Bochi, over on Dragonsfoot, posed a pretty simple (but thought provoking) question about whether or not players should be allowed to peruse books like the DMG and the Monster Manual.
That said, I find it fun (and refreshing) to play with people who don’t know the Monster Manual inside and out. I think as a fellow player, the “gee whiz I wonder what will happen next” idealism of new players just introduces more fun and a less jaded energy to the group.

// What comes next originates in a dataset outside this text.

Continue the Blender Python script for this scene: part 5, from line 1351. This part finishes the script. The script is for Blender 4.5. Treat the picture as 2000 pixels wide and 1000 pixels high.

If I were to DM, I would not mind that player characters acted on player knowledge… to expect a seasoned player to sit there and let a rust monster eat his character’s +5 sword just because the character never encountered a rust monster before (but the player HAS) seems the height of folly to me. It’s a game, not a pure simulation. Just like someone playing their 10,000th game of chess is going to have an advantage over a new player who is still asking, “How does the horse one move again?,” so, too, the player who has been playing D&D for years can be expected to have a few advantageous nuggets of wisdom that may help his character in a pinch… then again, players that assume that everything is going to be the same in my campaign as in the one run by their chum in highschool might be dissapointed (I think it’s fair game to introduce variant monsters like a variety of green slime that is vulnerable to cold instead of fire or traps that strike the area that most seasoned players might expect to be safe). If you need a justification, just allow that the new character sat on his grandpappy’s knee every night while that retired adventurer told him about rot grubs, green slime, harpies and gelatinous cubes.